Short task.
Repeat everything from the line holding "Generate a Blender" to the line holding "def L(nt, a, b): nt.links.new(a, b)", inclusive, exactly. Leave out the rest.

Information shown.
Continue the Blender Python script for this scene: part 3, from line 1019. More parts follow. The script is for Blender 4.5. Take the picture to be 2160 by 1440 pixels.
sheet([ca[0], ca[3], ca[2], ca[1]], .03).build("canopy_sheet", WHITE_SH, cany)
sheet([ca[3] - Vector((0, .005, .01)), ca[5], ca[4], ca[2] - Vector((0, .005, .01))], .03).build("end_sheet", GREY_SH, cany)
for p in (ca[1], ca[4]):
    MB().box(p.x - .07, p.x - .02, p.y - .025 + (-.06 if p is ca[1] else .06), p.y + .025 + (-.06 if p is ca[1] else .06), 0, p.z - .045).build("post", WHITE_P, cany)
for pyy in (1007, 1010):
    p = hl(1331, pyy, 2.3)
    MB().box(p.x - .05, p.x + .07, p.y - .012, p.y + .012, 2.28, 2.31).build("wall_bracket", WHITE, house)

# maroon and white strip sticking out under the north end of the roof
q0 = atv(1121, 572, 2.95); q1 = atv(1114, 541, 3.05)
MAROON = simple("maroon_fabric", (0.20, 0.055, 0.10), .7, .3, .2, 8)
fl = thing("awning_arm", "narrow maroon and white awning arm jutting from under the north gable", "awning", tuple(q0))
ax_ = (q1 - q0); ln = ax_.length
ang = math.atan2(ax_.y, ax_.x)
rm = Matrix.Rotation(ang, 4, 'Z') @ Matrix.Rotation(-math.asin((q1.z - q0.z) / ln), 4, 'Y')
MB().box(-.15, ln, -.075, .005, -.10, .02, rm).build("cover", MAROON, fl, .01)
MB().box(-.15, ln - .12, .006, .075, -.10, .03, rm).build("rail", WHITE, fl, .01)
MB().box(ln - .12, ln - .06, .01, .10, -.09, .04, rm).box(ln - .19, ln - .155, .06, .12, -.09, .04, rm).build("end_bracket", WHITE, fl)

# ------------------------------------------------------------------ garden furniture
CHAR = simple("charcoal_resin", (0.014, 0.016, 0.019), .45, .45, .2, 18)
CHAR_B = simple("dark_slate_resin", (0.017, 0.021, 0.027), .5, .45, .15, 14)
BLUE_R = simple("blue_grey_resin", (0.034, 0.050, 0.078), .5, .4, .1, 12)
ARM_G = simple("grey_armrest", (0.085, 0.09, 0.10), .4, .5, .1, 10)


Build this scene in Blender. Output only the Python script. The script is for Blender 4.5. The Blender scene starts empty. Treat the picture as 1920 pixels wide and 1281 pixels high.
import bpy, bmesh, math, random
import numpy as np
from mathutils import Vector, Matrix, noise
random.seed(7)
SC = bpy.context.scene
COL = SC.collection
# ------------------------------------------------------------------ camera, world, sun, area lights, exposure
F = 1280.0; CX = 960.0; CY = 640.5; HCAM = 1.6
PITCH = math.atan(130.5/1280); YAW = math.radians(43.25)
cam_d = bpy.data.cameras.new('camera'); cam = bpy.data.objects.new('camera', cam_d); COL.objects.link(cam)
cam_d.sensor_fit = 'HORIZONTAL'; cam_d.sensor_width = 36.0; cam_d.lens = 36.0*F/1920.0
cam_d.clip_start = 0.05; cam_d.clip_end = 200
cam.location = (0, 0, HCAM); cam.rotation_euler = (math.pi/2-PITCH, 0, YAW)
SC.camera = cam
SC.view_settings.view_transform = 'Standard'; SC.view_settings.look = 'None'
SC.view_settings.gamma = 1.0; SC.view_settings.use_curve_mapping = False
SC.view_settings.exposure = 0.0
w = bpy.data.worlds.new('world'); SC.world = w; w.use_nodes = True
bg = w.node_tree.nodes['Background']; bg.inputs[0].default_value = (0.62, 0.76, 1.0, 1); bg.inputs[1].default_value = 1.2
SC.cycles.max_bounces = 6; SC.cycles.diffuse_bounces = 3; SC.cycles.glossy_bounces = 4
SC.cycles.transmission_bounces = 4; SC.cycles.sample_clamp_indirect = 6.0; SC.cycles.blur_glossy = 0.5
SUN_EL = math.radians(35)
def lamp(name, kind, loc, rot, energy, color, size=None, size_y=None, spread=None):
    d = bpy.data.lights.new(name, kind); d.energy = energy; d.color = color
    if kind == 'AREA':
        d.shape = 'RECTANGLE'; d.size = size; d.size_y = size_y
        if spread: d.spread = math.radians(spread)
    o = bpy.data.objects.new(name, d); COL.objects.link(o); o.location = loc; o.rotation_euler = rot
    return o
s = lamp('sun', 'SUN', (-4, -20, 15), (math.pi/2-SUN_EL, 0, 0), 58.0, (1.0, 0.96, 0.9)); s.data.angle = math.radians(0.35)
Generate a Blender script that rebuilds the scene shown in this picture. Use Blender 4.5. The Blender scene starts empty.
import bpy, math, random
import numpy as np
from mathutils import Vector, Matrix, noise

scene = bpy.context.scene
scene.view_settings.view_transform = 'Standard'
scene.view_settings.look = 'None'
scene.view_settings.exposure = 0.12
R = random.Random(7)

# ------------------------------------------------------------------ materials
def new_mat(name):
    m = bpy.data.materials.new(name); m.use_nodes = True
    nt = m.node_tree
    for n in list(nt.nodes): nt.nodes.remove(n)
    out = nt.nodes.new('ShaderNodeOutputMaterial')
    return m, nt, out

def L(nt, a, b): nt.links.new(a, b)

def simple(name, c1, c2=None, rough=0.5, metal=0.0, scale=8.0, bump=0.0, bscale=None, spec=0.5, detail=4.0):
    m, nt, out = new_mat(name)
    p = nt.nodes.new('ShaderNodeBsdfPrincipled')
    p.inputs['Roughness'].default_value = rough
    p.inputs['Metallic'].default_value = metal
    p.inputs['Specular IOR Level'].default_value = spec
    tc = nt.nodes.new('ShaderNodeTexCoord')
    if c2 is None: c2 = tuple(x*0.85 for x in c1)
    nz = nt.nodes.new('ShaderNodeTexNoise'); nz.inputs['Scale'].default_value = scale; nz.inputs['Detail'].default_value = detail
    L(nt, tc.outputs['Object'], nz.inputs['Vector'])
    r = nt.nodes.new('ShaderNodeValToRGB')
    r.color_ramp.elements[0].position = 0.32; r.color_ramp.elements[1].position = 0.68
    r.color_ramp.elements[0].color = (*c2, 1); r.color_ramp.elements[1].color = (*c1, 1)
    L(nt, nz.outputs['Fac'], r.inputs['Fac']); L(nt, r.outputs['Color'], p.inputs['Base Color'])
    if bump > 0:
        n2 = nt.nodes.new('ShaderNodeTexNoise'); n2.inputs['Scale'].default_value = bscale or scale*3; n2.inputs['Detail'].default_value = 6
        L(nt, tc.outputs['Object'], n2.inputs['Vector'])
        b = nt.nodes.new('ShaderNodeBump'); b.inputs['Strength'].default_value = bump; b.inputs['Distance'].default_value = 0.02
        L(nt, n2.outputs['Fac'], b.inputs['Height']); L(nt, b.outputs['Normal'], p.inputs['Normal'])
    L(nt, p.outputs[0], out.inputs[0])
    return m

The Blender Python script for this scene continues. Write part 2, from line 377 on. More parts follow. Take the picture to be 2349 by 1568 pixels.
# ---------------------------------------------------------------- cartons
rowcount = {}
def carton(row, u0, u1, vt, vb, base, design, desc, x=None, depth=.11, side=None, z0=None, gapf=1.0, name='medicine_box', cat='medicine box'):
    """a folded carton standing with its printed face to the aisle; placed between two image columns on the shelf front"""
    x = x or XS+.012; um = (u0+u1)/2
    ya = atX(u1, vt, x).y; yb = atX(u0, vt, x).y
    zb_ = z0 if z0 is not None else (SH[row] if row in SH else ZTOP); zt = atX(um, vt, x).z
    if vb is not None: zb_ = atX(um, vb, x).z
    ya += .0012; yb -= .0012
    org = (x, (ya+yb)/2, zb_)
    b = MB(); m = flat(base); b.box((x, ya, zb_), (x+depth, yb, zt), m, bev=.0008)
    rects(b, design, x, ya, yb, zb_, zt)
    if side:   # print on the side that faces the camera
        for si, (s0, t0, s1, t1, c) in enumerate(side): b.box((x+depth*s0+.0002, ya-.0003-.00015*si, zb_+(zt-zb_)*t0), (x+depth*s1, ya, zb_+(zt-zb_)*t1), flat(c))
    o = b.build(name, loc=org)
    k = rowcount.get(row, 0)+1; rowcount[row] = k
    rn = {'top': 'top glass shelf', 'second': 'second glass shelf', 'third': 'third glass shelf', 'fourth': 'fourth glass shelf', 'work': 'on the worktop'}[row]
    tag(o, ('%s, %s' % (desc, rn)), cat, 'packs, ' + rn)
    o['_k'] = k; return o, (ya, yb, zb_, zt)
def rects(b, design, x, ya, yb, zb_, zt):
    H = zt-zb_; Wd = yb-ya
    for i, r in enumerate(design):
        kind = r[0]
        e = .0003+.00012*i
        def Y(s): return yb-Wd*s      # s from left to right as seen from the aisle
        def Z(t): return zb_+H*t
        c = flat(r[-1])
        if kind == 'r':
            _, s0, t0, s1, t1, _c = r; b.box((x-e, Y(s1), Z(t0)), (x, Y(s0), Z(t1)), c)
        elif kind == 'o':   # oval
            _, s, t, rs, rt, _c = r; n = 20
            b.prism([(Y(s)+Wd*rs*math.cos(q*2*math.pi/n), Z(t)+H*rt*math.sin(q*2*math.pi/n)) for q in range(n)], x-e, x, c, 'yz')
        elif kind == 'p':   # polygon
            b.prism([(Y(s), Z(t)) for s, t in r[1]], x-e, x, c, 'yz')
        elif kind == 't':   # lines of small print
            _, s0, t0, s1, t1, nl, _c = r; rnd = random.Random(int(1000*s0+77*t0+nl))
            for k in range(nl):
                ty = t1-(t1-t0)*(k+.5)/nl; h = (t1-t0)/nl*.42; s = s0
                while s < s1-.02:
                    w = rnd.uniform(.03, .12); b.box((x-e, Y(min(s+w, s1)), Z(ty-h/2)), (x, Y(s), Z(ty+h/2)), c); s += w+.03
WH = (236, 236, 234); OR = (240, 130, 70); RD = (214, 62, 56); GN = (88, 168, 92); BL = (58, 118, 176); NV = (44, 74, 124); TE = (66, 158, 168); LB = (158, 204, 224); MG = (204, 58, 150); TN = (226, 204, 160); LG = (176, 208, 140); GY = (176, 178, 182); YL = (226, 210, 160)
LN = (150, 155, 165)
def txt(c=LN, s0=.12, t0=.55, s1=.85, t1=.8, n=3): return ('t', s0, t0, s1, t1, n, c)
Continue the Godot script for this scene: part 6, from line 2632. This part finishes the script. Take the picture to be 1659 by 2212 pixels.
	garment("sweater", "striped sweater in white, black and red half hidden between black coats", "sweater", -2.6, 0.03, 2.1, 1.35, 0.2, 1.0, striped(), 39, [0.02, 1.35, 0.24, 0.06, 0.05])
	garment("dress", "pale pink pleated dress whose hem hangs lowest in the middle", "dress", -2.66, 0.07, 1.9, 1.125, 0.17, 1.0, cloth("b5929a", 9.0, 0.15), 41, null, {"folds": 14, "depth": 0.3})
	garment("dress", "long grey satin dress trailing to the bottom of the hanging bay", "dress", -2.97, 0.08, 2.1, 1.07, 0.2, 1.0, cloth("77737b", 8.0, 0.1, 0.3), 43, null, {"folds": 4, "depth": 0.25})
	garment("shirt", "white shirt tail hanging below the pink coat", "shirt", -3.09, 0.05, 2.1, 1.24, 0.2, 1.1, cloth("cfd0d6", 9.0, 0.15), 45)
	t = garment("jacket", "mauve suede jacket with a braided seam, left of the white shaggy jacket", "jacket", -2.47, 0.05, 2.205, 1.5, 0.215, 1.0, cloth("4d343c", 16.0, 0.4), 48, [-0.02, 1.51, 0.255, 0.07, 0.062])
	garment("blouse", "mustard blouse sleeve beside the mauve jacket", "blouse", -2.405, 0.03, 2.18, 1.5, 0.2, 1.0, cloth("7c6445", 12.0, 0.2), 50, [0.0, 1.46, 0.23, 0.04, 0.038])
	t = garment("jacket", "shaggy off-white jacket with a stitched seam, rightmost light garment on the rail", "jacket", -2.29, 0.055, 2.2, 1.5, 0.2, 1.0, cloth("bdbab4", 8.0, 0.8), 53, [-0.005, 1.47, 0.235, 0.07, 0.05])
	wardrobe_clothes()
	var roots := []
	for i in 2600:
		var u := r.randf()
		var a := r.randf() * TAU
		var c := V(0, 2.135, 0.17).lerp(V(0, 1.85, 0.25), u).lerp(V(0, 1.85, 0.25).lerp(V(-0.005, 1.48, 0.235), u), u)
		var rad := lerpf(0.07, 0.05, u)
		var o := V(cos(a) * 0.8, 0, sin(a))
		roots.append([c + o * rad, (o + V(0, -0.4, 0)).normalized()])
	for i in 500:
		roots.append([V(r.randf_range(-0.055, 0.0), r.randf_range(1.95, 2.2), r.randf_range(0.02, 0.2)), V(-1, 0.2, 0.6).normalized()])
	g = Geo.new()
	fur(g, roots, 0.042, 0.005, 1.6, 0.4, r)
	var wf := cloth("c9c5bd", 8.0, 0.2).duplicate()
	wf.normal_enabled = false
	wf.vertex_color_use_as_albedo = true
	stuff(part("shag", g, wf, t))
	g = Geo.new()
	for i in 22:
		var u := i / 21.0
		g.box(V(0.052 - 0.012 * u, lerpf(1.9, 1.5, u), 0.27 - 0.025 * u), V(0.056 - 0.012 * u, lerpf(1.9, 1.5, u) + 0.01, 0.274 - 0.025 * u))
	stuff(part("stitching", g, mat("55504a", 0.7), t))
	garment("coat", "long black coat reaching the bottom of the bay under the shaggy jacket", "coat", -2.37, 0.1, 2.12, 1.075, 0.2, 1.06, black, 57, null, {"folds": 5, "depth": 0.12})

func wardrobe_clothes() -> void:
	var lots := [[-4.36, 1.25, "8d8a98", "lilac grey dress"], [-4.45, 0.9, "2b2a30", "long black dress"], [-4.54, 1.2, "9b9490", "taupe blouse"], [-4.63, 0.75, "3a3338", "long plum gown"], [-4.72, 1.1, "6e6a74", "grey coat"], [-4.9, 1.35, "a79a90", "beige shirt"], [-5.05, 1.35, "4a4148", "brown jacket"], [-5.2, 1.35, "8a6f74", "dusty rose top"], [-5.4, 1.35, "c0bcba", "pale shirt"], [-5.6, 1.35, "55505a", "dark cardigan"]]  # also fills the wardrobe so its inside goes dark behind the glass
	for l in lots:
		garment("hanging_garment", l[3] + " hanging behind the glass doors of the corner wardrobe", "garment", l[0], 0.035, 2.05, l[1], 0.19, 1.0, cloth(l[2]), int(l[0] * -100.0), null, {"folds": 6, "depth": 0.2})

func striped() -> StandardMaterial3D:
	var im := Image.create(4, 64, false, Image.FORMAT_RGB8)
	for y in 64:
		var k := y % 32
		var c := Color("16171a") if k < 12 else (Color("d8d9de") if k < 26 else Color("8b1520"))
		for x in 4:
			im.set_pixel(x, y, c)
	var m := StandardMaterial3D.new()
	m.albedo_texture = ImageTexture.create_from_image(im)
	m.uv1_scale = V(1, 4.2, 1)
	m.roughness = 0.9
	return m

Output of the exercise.
Generate a Blender script that rebuilds the scene shown in this picture. Use Blender 4.5. The Blender scene starts empty.
import bpy, math, random
import numpy as np
from mathutils import Vector, Matrix, noise

scene = bpy.context.scene
scene.view_settings.view_transform = 'Standard'
scene.view_settings.look = 'None'
scene.view_settings.exposure = 0.12
R = random.Random(7)

# ------------------------------------------------------------------ materials
def new_mat(name):
    m = bpy.data.materials.new(name); m.use_nodes = True
    nt = m.node_tree
    for n in list(nt.nodes): nt.nodes.remove(n)
    out = nt.nodes.new('ShaderNodeOutputMaterial')
    return m, nt, out

def L(nt, a, b): nt.links.new(a, b)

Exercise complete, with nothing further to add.